- What is asked: Exclude the pictures and reproduce the remaining data exactly as written.

"""

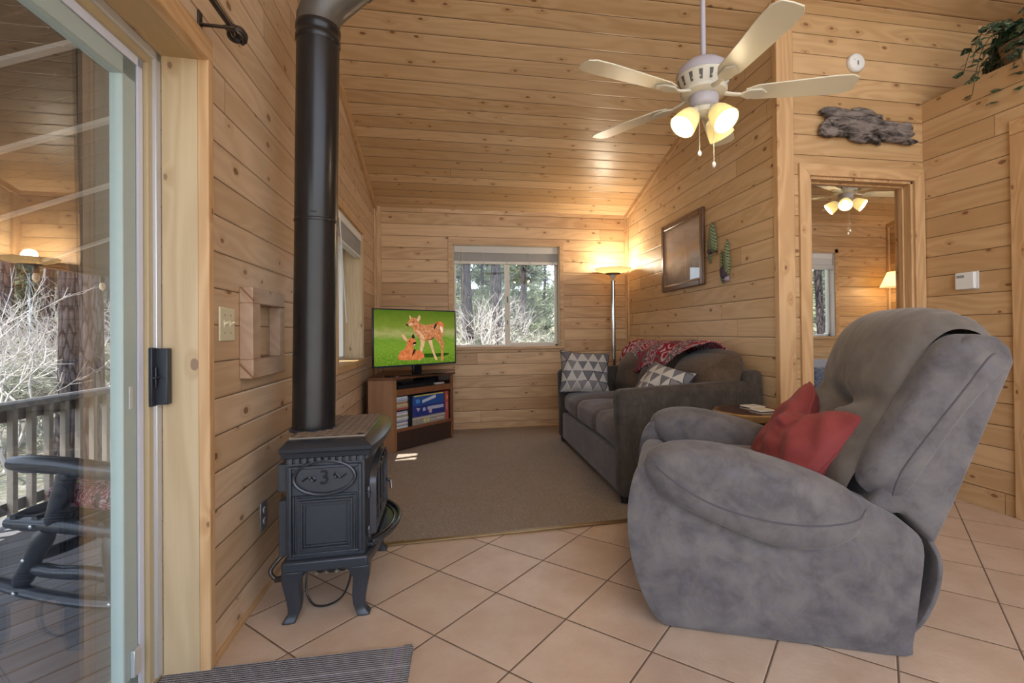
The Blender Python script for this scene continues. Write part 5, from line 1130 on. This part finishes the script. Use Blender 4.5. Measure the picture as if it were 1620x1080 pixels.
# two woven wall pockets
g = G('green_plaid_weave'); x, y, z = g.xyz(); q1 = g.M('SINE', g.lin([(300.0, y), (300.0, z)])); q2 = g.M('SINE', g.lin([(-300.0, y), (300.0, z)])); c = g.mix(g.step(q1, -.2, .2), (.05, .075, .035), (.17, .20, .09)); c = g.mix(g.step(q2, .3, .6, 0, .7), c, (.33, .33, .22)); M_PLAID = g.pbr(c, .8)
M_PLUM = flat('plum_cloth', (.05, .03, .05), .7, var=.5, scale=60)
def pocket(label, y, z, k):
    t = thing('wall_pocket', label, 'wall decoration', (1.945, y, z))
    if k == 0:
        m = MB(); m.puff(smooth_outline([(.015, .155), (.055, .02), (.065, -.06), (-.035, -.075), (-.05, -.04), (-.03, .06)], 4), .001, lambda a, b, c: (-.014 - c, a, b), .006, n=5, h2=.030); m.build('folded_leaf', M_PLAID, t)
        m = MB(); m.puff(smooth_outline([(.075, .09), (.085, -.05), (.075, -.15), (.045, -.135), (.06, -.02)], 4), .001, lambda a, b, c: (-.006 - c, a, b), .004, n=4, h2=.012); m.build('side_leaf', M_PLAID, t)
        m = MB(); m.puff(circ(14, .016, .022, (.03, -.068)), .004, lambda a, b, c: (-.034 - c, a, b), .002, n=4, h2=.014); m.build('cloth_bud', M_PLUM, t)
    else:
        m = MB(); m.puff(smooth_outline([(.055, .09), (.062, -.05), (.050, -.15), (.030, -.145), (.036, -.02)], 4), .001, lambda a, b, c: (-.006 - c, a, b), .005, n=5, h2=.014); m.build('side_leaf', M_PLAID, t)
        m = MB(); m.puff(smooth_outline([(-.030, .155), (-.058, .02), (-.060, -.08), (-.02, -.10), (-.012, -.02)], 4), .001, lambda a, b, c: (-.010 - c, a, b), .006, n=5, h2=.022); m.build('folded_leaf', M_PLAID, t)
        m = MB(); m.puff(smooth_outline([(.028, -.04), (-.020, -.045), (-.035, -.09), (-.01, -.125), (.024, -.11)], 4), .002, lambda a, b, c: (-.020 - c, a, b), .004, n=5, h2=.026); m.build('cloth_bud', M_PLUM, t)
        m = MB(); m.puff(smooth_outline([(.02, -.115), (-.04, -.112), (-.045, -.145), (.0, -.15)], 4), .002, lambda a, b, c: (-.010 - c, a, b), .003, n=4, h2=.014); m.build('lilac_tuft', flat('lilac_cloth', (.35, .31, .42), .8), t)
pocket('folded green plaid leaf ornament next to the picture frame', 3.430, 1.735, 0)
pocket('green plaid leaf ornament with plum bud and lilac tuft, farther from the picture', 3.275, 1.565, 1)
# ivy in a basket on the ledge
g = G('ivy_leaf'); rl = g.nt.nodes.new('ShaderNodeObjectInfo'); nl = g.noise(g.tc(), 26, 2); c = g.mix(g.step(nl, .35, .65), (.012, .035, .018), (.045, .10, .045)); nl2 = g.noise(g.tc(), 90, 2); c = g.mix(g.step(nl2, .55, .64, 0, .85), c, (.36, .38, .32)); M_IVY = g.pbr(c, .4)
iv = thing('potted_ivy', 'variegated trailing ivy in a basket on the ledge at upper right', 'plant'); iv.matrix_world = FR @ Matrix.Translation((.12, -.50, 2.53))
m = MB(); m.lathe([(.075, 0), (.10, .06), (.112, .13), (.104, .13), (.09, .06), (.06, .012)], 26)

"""

- Expected answer:
The Blender Python script for this scene continues. Write part 5, from line 1130 on. This part finishes the script. Use Blender 4.5. Measure the picture as if it were 1620x1080 pixels.
# two woven wall pockets
g = G('green_plaid_weave'); x, y, z = g.xyz(); q1 = g.M('SINE', g.lin([(300.0, y), (300.0, z)])); q2 = g.M('SINE', g.lin([(-300.0, y), (300.0, z)])); c = g.mix(g.step(q1, -.2, .2), (.05, .075, .035), (.17, .20, .09)); c = g.mix(g.step(q2, .3, .6, 0, .7), c, (.33, .33, .22)); M_PLAID = g.pbr(c, .8)
M_PLUM = flat('plum_cloth', (.05, .03, .05), .7, var=.5, scale=60)
def pocket(label, y, z, k):
    t = thing('wall_pocket', label, 'wall decoration', (1.945, y, z))
    if k == 0:
        m = MB(); m.puff(smooth_outline([(.015, .155), (.055, .02), (.065, -.06), (-.035, -.075), (-.05, -.04), (-.03, .06)], 4), .001, lambda a, b, c: (-.014 - c, a, b), .006, n=5, h2=.030); m.build('folded_leaf', M_PLAID, t)
        m = MB(); m.puff(smooth_outline([(.075, .09), (.085, -.05), (.075, -.15), (.045, -.135), (.06, -.02)], 4), .001, lambda a, b, c: (-.006 - c, a, b), .004, n=4, h2=.012); m.build('side_leaf', M_PLAID, t)
        m = MB(); m.puff(circ(14, .016, .022, (.03, -.068)), .004, lambda a, b, c: (-.034 - c, a, b), .002, n=4, h2=.014); m.build('cloth_bud', M_PLUM, t)
    else:
        m = MB(); m.puff(smooth_outline([(.055, .09), (.062, -.05), (.050, -.15), (.030, -.145), (.036, -.02)], 4), .001, lambda a, b, c: (-.006 - c, a, b), .005, n=5, h2=.014); m.build('side_leaf', M_PLAID, t)
        m = MB(); m.puff(smooth_outline([(-.030, .155), (-.058, .02), (-.060, -.08), (-.02, -.10), (-.012, -.02)], 4), .001, lambda a, b, c: (-.010 - c, a, b), .006, n=5, h2=.022); m.build('folded_leaf', M_PLAID, t)
        m = MB(); m.puff(smooth_outline([(.028, -.04), (-.020, -.045), (-.035, -.09), (-.01, -.125), (.024, -.11)], 4), .002, lambda a, b, c: (-.020 - c, a, b), .004, n=5, h2=.026); m.build('cloth_bud', M_PLUM, t)
        m = MB(); m.puff(smooth_outline([(.02, -.115), (-.04, -.112), (-.045, -.145), (.0, -.15)], 4), .002, lambda a, b, c: (-.010 - c, a, b), .003, n=4, h2=.014); m.build('lilac_tuft', flat('lilac_cloth', (.35, .31, .42), .8), t)
pocket('folded green plaid leaf ornament next to the picture frame', 3.430, 1.735, 0)
pocket('green plaid leaf ornament with plum bud and lilac tuft, farther from the picture', 3.275, 1.565, 1)
# ivy in a basket on the ledge
g = G('ivy_leaf'); rl = g.nt.nodes.new('ShaderNodeObjectInfo'); nl = g.noise(g.tc(), 26, 2); c = g.mix(g.step(nl, .35, .65), (.012, .035, .018), (.045, .10, .045)); nl2 = g.noise(g.tc(), 90, 2); c = g.mix(g.step(nl2, .55, .64, 0, .85), c, (.36, .38, .32)); M_IVY = g.pbr(c, .4)
iv = thing('potted_ivy', 'variegated trailing ivy in a basket on the ledge at upper right', 'plant'); iv.matrix_world = FR @ Matrix.Translation((.12, -.50, 2.53))
m = MB(); m.lathe([(.075, 0), (.10, .06), (.112, .13), (.104, .13), (.09, .06), (.06, .012)], 26)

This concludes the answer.